Silver Price Forecast: XAG/USD rises to near $34.00 amid geopolitical risks, looming US presidential election

FXStreetOct 29, 2024 5:49 AM

  • Silver price drifts higher to around $33.90 in Tuesday’s early European session, adding 0.71% on the day. 
  • Growing fears of rising Middle East tensions, and uncertainties surrounding the US presidential election could support white metal. 
  • Bets for smaller Fed rate cuts might cap the Silver’s upside. 


Silver price (XAG/USD) gains traction to near $33.90 during the early European session on Tuesday. The ongoing geopolitical tensions in the Middle East and the uncertainties surrounding the global economy and the US presidential election lift the white metal. 

Iran's Supreme Leader Ali Khamenei has given a measured response to Israeli strikes on the country, stating that the attack should not be "exaggerated or downplayed" but refraining from pledging quick retaliation. According to the BBC, Iran's President Masoud Pezeshkian said that the country will "respond appropriately" to an attack that killed at least four troops. 

Market players will monitor the development surrounding geopolitical risks in the region. Any signs of further escalation could boost the safe-haven flows, benefiting the silver price. 

Major central banks worldwide have largely begun easing monetary policy and cutting interest rates. Furthermore, the additional US Federal Reserve (Fed) rate cuts expected in the November meeting could support the non-yielding precious metal. 

However, bets for a less aggressive policy easing by the Fed could cap the upside for the Silver. Financial markets anticipate the US central bank to cut interest rates by 25 basis points (bps) in both the policy meetings in November and December.

Later this week, the advanced US Q3 Gross Domestic Product (GDP), the Personal Consumption Expenditures (PCE) Price Index for September and Nonfarm Payrolls (NFP) will be the highlights. These reports could offer some hints about the size and pace of US Fed rate reductions. 

Silver FAQs

Why do people invest in Silver?

Silver is a precious metal highly traded among investors. It has been historically used as a store of value and a medium of exchange. Although less popular than Gold, traders may turn to Silver to diversify their investment portfolio, for its intrinsic value or as a potential hedge during high-inflation periods. Investors can buy physical Silver, in coins or in bars, or trade it through vehicles such as Exchange Traded Funds, which track its price on international markets.

Which factors influence Silver prices?

Silver prices can move due to a wide range of factors. Geopolitical instability or fears of a deep recession can make Silver price escalate due to its safe-haven status, although to a lesser extent than Gold's. As a yieldless asset, Silver tends to rise with lower interest rates. Its moves also depend on how the US Dollar (USD) behaves as the asset is priced in dollars (XAG/USD). A strong Dollar tends to keep the price of Silver at bay, whereas a weaker Dollar is likely to propel prices up. Other factors such as investment demand, mining supply – Silver is much more abundant than Gold – and recycling rates can also affect prices.

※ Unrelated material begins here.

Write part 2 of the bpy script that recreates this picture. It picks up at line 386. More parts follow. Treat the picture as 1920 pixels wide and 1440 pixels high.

How does industrial demand affect Silver prices?

Silver is widely used in industry, particularly in sectors such as electronics or solar energy, as it has one of the highest electric conductivity of all metals – more than Copper and Gold. A surge in demand can increase prices, while a decline tends to lower them. Dynamics in the US, Chinese and Indian economies can also contribute to price swings: for the US and particularly China, their big industrial sectors use Silver in various processes; in India, consumers’ demand for the precious metal for jewellery also plays a key role in setting prices.

How do Silver prices react to Gold’s moves?

Silver prices tend to follow Gold's moves. When Gold prices rise, Silver typically follows suit, as their status as safe-haven assets is similar. The Gold/Silver ratio, which shows the number of ounces of Silver needed to equal the value of one ounce of Gold, may help to determine the relative valuation between both metals. Some investors may consider a high ratio as an indicator that Silver is undervalued, or Gold is overvalued. On the contrary, a low ratio might suggest that Gold is undervalued relative to Silver.